The issue of dependency is a question of fact. The testimony of the father and mother of the deceased is to the effect that their deceased son gave his mother all of his wages for more than a year prior to his death. The testimony of another minor son is to the effect that he saw his deceased brother give his mother his weekly wage on several occasions. The evidence is also to the effect that this other minor son also earned some money for two or three months prior to decedent's death which was also given to his mother. The father, Willie Guidry, one of the plaintiffs, worked not over half of the time and his weekly earnings did not average over $20 per week during the year prior to decedent's death. All of these wages were turned over to the wife and mother, who seemed to have been the business and financial manager for the whole family consisting of the husband, wife and four minor *620 children, for their support and sustenance. There may have been weeks when the entire income amounted to from $40 to $50, but the evidence shows that the average income of all concerned was far less than this amount.

It appears that the plaintiffs own their own home and are apparently rather thrifty.
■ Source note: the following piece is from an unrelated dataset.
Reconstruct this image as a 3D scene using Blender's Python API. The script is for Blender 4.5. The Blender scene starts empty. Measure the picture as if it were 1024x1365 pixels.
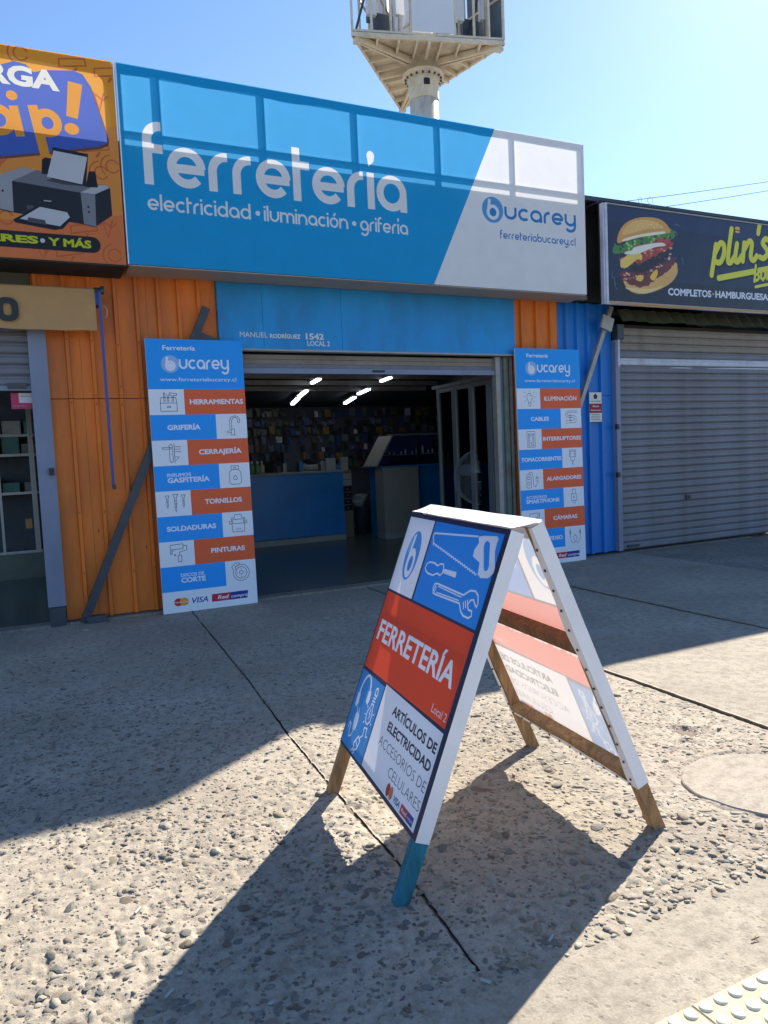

For a family of this size, it is obvious that the amount turned over by those members of the family who worked was required to maintain the home and family.

The only evidence to contradict the testimony given by these three members of the family is that of an attorney who was representing the defendant insurance company and who called on the plaintiffs a day or two after the accident and death of the decedent to investigate the question of dependency. His testimony is to the effect that Sophie Guidry, one of the plaintiffs, and mother of the deceased employee, told him that when her children were young and earned money she required them to turn over their earnings to her, but that when they would reach the age of discretion she would allow them to keep half of their earnings for their own use; that, at the time of his death, the deceased was contributing only half of his earnings to the support of the family, retaining the other half for his own use; that in addition to the amount he was contributing to the support of the family, the deceased was paying installments on a stove or refrigerator and occasionally would give her a dollar or so as extra money; that, at the time of his interview, she was considerably upset; that apparently there was a very close feeling in the family.

The plaintiff and mother, Sophie Guidry, testified that she did not remember making any statement to the attorney relative to the deceased contributing only half of his wages, but that, if she did make such a statement, she meant thereby that she spent half of the money on him and the other half on the family. In any event, the testimony shows that out of the earnings which the decedent earned either he or his mother paid $11 on a plumbing bill and $5.33 for a stove, monthly, all of which inured to the benefit and support of the family.

The deceased was a minor and his parents owed him support, and in turn whatever he earned was due to the parents for their support and that of the family. Whatever small amounts he might have spent on himself would have to be supplied out of the family income had he not been working at all. The lower court was of the opinion that, for all intents and purposes, the deceased contributed all, or substantially all, of his earnings to the support of his parents and the family. We cannot say that he manifestly erred in his conclusion of facts.

Under the finding of facts and in line with our decision in the case of Duos et ux. v. Gravier Harper, 185 So. 665, and the decisions therein cited, the plaintiffs are entitled to recover the full 65% of the weekly wage of their deceased son for a period of 300 weeks as awarded.

For these reasons, the judgment appealed from is affirmed.